興味のある方は以下の記事で詳しく解説されています。
しかしこの提案も、まだ社会に受け入れられているわけではなく、実際にこれにシフトするかどうかは不透明な状況です。
このあと数年でこのような動きは活発化していくので、テクノロジーとGDPRの情報をいかに早く掴み、自社の広告運用に取り入れていくかというのがポイントになります。
パフォーマンス(performance)
最後のPは、「パフォーマンス」です。
もう少し言葉を足すと、パフォーマンスをデータ・数値で測定し、PDCAを回していくこと、です。
広告代理店 経由でWeb広告を配信しているのに、レポートが毎月ざっくりしていて、ピンとくる改善案が示されていないという状況であれば、かなりまずいです。
ここでWeb広告を運用するマーケターの良い例、悪い例をあげます。
-
良いマーケターの例
- 情報のキャッチアップが早く、システムやテクノロジーの進化を活かし、分析〜改善のPDCAを素早く回す
- 複数の媒体のダッシュボードから、横断的に比較し、具体的な問題を見つけだしてどのように改善すれば良いかを検討する
-
悪いマーケターの例
- 複数の媒体を横断的に見ない
- ダッシュボードの数値だけを見て、何日間の単位で改善があったか、悪化があったかの2軸でしか判断せずレポートを書く
もしあなたの会社が、GoogleとFacebookとLINEとTwitterの広告を同時に行っているのであれば、それぞれのダッシュボードを横断的に見て、さらに広く深い分析をする必要が出てきます。

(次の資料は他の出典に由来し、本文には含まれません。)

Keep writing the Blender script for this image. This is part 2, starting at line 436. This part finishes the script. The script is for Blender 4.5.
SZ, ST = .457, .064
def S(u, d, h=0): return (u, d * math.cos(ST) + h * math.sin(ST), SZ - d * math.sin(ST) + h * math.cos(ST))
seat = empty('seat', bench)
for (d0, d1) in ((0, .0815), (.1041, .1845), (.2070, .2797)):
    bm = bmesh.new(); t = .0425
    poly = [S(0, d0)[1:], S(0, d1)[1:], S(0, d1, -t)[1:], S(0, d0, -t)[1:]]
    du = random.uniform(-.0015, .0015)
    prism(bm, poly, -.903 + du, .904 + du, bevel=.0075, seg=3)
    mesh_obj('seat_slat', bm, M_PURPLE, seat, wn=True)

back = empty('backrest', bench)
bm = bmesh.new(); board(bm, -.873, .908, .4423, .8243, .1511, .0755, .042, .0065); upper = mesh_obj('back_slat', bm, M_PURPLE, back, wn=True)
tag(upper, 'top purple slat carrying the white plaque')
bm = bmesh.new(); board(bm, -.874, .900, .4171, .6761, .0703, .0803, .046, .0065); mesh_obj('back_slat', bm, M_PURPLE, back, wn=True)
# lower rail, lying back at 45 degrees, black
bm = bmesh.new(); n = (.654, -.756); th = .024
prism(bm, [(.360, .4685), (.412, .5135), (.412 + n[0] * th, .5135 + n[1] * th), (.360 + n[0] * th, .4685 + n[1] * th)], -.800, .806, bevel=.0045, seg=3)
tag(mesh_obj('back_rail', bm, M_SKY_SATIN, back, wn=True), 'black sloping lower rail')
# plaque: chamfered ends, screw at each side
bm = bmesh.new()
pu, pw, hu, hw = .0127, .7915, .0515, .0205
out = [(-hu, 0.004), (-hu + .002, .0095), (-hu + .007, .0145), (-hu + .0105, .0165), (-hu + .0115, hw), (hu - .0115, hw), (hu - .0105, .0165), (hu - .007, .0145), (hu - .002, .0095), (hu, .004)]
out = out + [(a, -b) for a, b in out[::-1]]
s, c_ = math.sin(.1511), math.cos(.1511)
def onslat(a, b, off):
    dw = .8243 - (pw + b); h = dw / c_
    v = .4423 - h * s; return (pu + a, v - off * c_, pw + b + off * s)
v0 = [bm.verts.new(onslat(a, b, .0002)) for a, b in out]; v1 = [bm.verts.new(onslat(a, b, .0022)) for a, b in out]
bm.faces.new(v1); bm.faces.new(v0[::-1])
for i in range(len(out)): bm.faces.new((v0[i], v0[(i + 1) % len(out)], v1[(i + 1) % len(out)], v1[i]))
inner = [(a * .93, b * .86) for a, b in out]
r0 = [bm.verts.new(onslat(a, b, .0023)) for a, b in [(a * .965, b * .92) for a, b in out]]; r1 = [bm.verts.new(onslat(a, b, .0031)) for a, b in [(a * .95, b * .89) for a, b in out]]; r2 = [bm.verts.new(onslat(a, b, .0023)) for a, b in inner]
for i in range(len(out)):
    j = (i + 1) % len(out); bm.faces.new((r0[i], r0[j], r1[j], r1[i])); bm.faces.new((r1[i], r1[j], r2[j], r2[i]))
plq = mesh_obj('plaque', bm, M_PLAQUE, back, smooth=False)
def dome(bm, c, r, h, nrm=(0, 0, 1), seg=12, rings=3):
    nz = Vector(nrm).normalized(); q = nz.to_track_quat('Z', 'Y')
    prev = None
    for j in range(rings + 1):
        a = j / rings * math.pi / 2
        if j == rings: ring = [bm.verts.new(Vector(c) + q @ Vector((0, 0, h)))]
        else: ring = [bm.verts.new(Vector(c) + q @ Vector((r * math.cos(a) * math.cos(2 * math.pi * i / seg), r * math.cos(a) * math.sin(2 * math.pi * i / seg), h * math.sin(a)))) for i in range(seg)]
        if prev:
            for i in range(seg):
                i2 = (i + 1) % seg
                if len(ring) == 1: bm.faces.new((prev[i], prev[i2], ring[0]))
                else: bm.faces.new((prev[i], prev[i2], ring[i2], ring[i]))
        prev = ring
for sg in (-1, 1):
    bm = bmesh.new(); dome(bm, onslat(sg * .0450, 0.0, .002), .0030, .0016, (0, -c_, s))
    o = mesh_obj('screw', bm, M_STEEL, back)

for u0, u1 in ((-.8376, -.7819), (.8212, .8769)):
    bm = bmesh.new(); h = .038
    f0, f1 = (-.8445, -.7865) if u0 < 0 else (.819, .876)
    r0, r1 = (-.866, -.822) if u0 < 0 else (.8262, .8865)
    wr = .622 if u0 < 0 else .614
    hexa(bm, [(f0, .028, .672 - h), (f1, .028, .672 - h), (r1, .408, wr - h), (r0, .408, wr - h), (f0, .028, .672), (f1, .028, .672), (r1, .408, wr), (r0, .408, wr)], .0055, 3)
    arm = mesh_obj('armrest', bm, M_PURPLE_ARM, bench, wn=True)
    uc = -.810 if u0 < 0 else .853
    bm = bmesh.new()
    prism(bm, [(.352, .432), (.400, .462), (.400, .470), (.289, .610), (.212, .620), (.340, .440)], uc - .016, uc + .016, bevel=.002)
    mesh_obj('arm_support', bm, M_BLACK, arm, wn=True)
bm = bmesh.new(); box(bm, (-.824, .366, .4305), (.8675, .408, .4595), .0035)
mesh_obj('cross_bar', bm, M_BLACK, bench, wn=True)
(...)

しっかりと分析しデータドリブンで改善していけば、毎月CPCクリック単価や獲得単価が10%ずつ改善できるかもしれません。
毎月これだけ改善できれば、1年で倍近くの差が出てきます。 広告費を2倍かけるのと同じ成果を出すことができるんです。
これをやる企業とやらない企業で、大きな差が生まれるのは必然です。
Web広告を配信すること自体は、誰でもできます。
しかし、配信中や配信後のデータを分析し、改善していける企業やマーケターばかりではありません。
だからこそ、社内の人材育成や広告代理店選びは非常に重要なのです。
2021年以降は、データドリブンの成果測定と改善がしやすくなったことにより、よりこのパフォーマンスという観点が重要になっていきます。
パーミッションからパフォーマンスまでの内容を動画でわかりやすく解説しています。
内容は少し難しいですが、広告運用をする上で必須の内容ですのでおさらいも兼ねて、是非ご視聴ください。
まとめ
2021年以降に重要になる新たな4Pについて話してきました。
・プライバシー
・パーソナライズ
・パーミッション *許可
・パフォーマンス
です。
この4つに対応できるかどうかは、今後の企業の成否を分けるといっても過言ではありませんので、信頼できる社員や広告代理店を見つけ、うまく対応していっていただけるといいなと思います。